Thursday, March 14, 2013

Further exploring the capital intensity of Alliance Resources

In the last post of my Alliance series I demonstrated on key operating metrics that Alliance Resource Partners was not just a bad coal mining operation - it was a flat-out terrible operation.

It had raised its capital intensity 350 percent, substantially reduced the grade of the coal it exported and reduced labor productivity over 20 percent. And it had become more bureaucratic at the same time.

Moreover the maintenance capital expenditure per ton produced has risen from 43c to over $8. These seem to be fairly brittle machines - put a ton of coal through the chute and you have induced $8 of repair obligations on the kit. Like wow - imagine all the people running around repairing stuff.

This is - to put it mildly - surprising. It is surprising because Alliance Resource Partners is the highest valued coal mining operation in America with the best performing stock. There is at this company a very large disconnect between operational performance and financial performance.

To be fair though - rising capital intensity is a problem across the industry (it is just more intense at Alliance). Peabody is the biggest coal mining company - and a good comparable.

In 2000 Peabody had $5.2 billion of property, plant, equipment and mine development with which they produced roughly 190 million tons. That was roughly $27 of PP&E per ton. (Many of Peabody's tons are lower-quality Powder River Basin tons.)

By 2000 Peabody had 15.4 billion in gross PP&E was 225 million tons. The capital required per ton was now $68.4. The capital intensity had gone up 2.5 times. Clearly this is an industry trend - albeit a worse trend at Alliance than at Peabody.

Employee numbers had moved from 7200 to 8200. Tons per employee thus moved from 26,400 to 27,400 - a slight improvement in labor productivity.

Peabody does not separately identify maintenance capital expenditure - but suffice to note that Peabody's total capital expenditures per ton are well below Alliance's maintenance capital expenditures per ton. Peabody's equipment is clearly less fragile...

The same trends are everywhere I look. The industry has substantial increases in capital intensity - but not as intense as Alliance Resources, but marginal improvements in labor productivity. It is on the labor productivity metric that Alliance stands out most intensely. Alliance has declining labor productivity.

However just how startling Alliance is is better demonstrated when you look only at the plant and equipment part of property plant and equipment.

You see, most of the PP&E at Peabody is land and coal interests - just the right to mine. This is the breakup:

Peabody - $million - 2012
Property, plant, equipment and mine development
Land and coal interests10947.7
Buildings and improvements1321.3
Machinery and equipment3162.2
Less: accumulated depreciation, depletion and amortization-3629.5
Property, plant, equipment and mine development, net11801.7

Peabody is only using roughly $4.5 billion gross in buildings, improvements machinery and equipment. And it produces 225 million tons annually.
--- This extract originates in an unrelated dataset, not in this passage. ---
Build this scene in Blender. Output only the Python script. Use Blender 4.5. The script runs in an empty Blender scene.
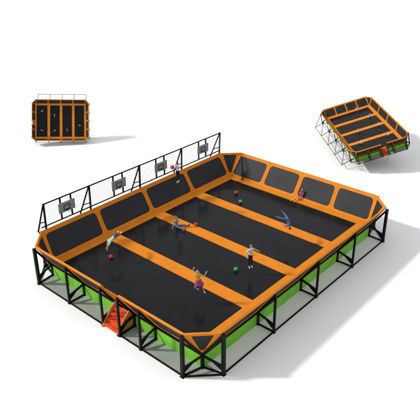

Alliance Resource partners $million
Mining equipment and processing facilities1435
Land and mineral rights304
Buildings, office equipment and improvements208
Construction in progress130
Mine development costs285
Property, plant and equipment, at cost2362
Less accumulated depreciation, depletion and amortization−832
Total property, plant and equipment, net1530

Alliance it seems uses over $1.6 billion (gross) in mining improvements, processing facilities and building improvements to produce about 35 million tons of coal annually.

To put it mildly - Alliance Energy uses a lot of machines both relative to competition and relative to its size and relative to its history.

This thing keeps installing machines and its labor productivity keeps falling.

Very strange. Doubly strange because the profitability measures at Alliance are so outstanding.



Anonymous said...

BTU's geology could not be more different from AHGP.

The PRB accounts for most of the volume... you simply don't need that many machines to dig that stuff out vs some deep underground Illinois Basin mine.

Comp it to an Eastern coal miner -- CNX, WLT, ANR, etc.

dede said...

"In 2000 Peabody had $5.2 billion of property, plant, equipment and mine development"
"By 2000 Peabody had 15.4 billion in gross PP&E"

Looks like the second one refers to 2012.

Anonymous said...

Why are

Mining equipment and processing facilities of 1435

Property, plant and equipment, at cost of 2362

separate line items?

ps there is a typo in your account of Peabody indicating that there was a change between 2000 and 2000.

Anonymous said...

totally off topic, Sears Holding company has a lot of job postings for Real Estate people...

Anonymous said...

it's all very interesting, of course, but at the end of the day... look... i have avoided investing in ARLP because i didn't like the look of the accounts... instead i went for other high yielding mlps whose accounts i did like... YTD... i might as well have invested in ARLP.

Makrointelligenz said...

Maybe they just dig stuff up from deeper in the ground? This does not seems that convincing so far.

Ionson said...


we need some sort of a catalyst -- a clear boundary beyond which this is not sustainable: the moment when they can no longer keep paying ever rising distributions, better yet -- when they have to cut or eliminate it. i don't see it. do you?

Ak said...

While EBITDA may be high because of capitalized expenses, it trades at under 5x 2013 EBITDA, right? Which isn't expensive by any means. They are actually distributing cash and not raising more equity as well. However they have distributed more cash flow than they generate (I define generate as OCF-ICF) each of the last two years. Low or negative OCF-ICF is not uncommon in the commodity game (drillers, coal, iron ore, etc.). I've never fully understood how these companies continue for long periods of time without generating positive cash flow. When they are structured as an MLP and are distributing high amounts of cash flow (essentially net income), investors seem solely focused on the yield and not on whether or not their are underlying cash flows to back it up.